Nominate a Biography: what authors say
A Grand Guy: The Art and Life of Terry Southern by Lee Hill*
As a writer, I have found biographies of various film figures essential in my first step to researching a writing project. In the case of my biography of screenwriter and novelist Terry Southern, biographies of figures he knew during his life, from Stanley Kubrick to Kenneth Tynan, helped to flesh out the context of his times or point me into a direction I might have otherwise overlooked.
In some cases, a biography takes the place of a lack of existing information in another medium, a radio/TV interview or magazine article, or a monograph on an actor/film-maker's work.
My biography of Terry Southern grew out of a combination of deep curiousity and a lack of new information about a favorite writer. I used my position at the time as an arts magazine editor to track down Southern for a long overdue interview. The interview turned into a series of phone conversations and letters followed by two month long visits at the author's home in 1993. I also accessed his papers and without fully realizing it found myself immersed in interviewing as many of his friends, family, and colleagues as possible. Before Southern's death in 1995, I had interviewed and spoke to him at length which gave my book a quality unusual to most biographies. Many biographies are written at a considerable distance from their subject because the subject is no longer alive or cooperation is not forthcoming from the individual, his family or estate.
I wrote my biography out of a deep love and appreciation for my subject and his accomplishments which I felt had been overshadowed by time and the vagaries of fashion. As it turned out when my biography appeared, many of his books were reprinted about the same time and a posthumous collection and book of letters have appeared in the last year. Biographies are important in stimulating or reviving interest in overlooked or neglected areas of film history. They can also be important in correcting a bias or error that has occured in previous accounts. For example, my biography also led me to write the bfi book on Easy Rider which revealed the extent to which Terry Southern and others contributed to the script and final film. Previous accounts had overemphasised the role of Dennis Hopper, the actor/director, to the exclusion of Southern, Peter Fonda, Jack Nicholson, cinematographer Lazlo Kovacs and an editing collective.
The bfi Library and its collections allowed me to compare scripts of Easy Rider and even locate an unproduced script of Candy by Southern. The clipping library also contained a few treasures - such as a rare interview with Francis Wyndham and Southern - but it does need to updated to a better technology than the microfiche system. The library is also a congenial and convenient place to work thanks to its staff and ready access to film related books and magazines.

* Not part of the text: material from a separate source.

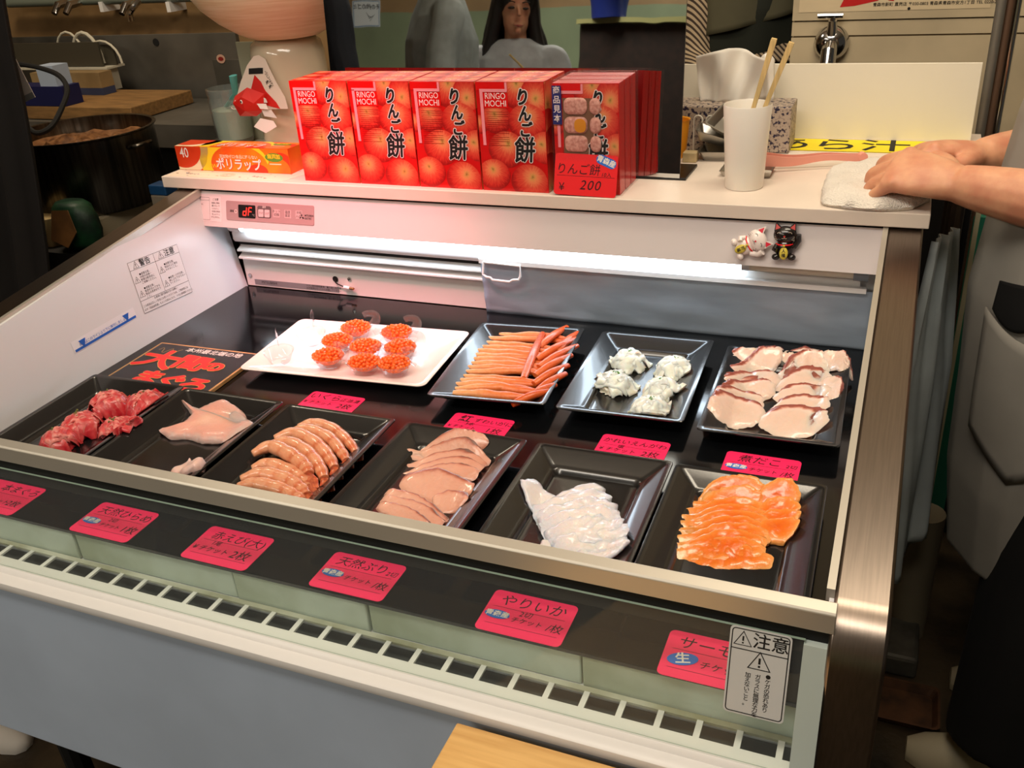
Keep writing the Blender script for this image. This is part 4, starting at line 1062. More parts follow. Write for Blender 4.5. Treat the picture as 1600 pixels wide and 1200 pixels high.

As to how I conducted my research...in addition to interviews in person and library research, I wrote to people and spoke to individuals by phone. I also travelled to as many of the locations where my subject lived as humanly and financially possible. Biographies tend to be cost intensive the thorough one's research. Access to scripts, manuscripts, letters by Southern and his many friends and colleagues were also essential. And last but not least any audio-visual evidence of a life - photographs, film, radio/TV interviews, home movies or personal recordings - can be particularly useful in giving life to the past and making places and faces more vivid.
There were over a hundred non-fiction books listed in my bibliography for A Grand Guy that were useful, but I have found biographies by John Baxter and Patrick McGilligan useful models to telling a life story vividly. Alexander Walker's Hollywood England and Peter Biskind's Easy Riders Raging Bulls are biographies of a specific periods in film history I return to on a regular basis. There are lots of biographies that remain to be written...I look forward to a good one on Antonioni in due course. And last but not least, Brad Stevens book on Monte Hellman which came out in the last year is a particularly good example of a biography of a talented, but overlooked film-maker. Without such books, film history would have some serious gaps.